Weigel

“He Was Killed By the Government”

The Chicago Sun-Times reports on the funeral for Aaron Swartz, the programming savant and progressive activist who has, tragically, become better known since his suicide. The stomach-sinking quote comes from Swartz’s father, abpout his son: “He was killed by the government, and MIT betrayed all of its basic principles.” Belatedly, I’m reading occasional Slatester Tim Wu’s remembrance of Swartz, which resurrects an anecdote that seemed cute when it appeared in a recent, fast-selling biography.

Swartz must be compared to two other eccentric geniuses, Steve Jobs and Steve Wozniak, who, in the nineteen-seventies, committed crimes similar to, but more economically damaging than, Swartz’s. Those two men hacked A.T. & T.’s telephone system to make free long-distance calls, and actually sold the illegal devices (blue boxes) to make cash. Their mentor, John Draper, did go to jail for a few months (where he wrote one of the world’s first word processors), but Jobs and Wozniak were never prosecuted. Instead, they got bored of phreaking and built a computer. The great ones almost always operate at the edge.

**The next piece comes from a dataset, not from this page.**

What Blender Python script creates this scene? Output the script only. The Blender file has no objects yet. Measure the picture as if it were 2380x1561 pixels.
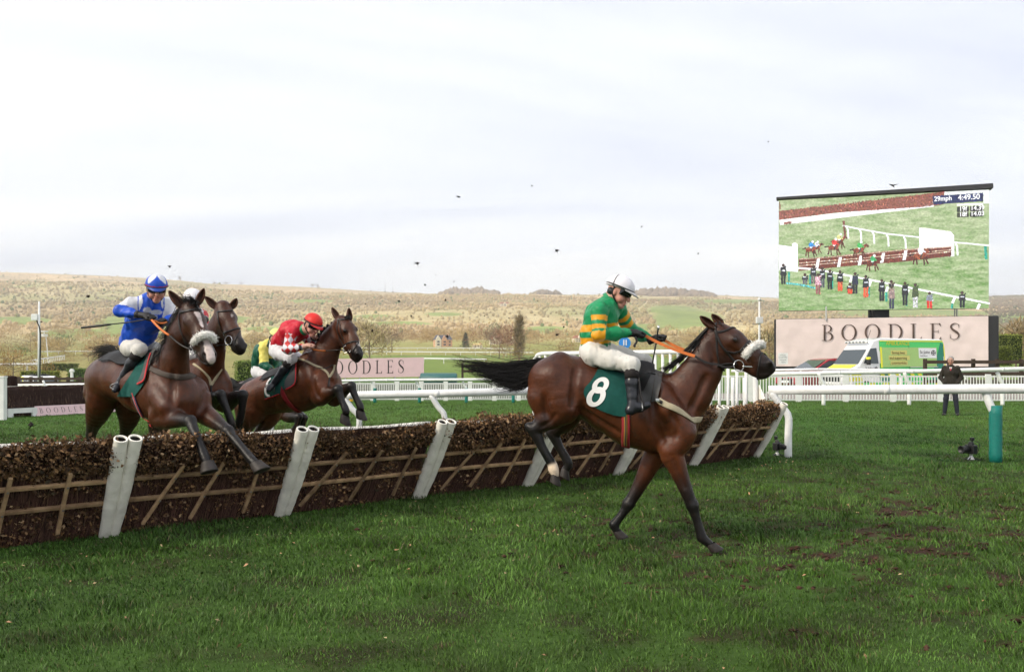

That was then. In our age, armed with laws passed in the nineteen-eighties and meant for serious criminals, the federal prosecutor Carmen Ortiz approved a felony indictment that originally demanded up to thirty-five years in prison.

When we think about current laws that would have ruined big lives, in the Obama years, we probably think about drug laws. Had a few stings in Carter-era Hawaii gone on a little longer, the pot-smoking teen-aged Barack Obama would have been arrested and, in some ways, ruined. As president, Obama has allowed the continuance of drug laws that ruin countless lives. We’ve never had more proof that the drug is basically harmless, and the arrests continue. And what happened to Swartz was infinitely more offensive.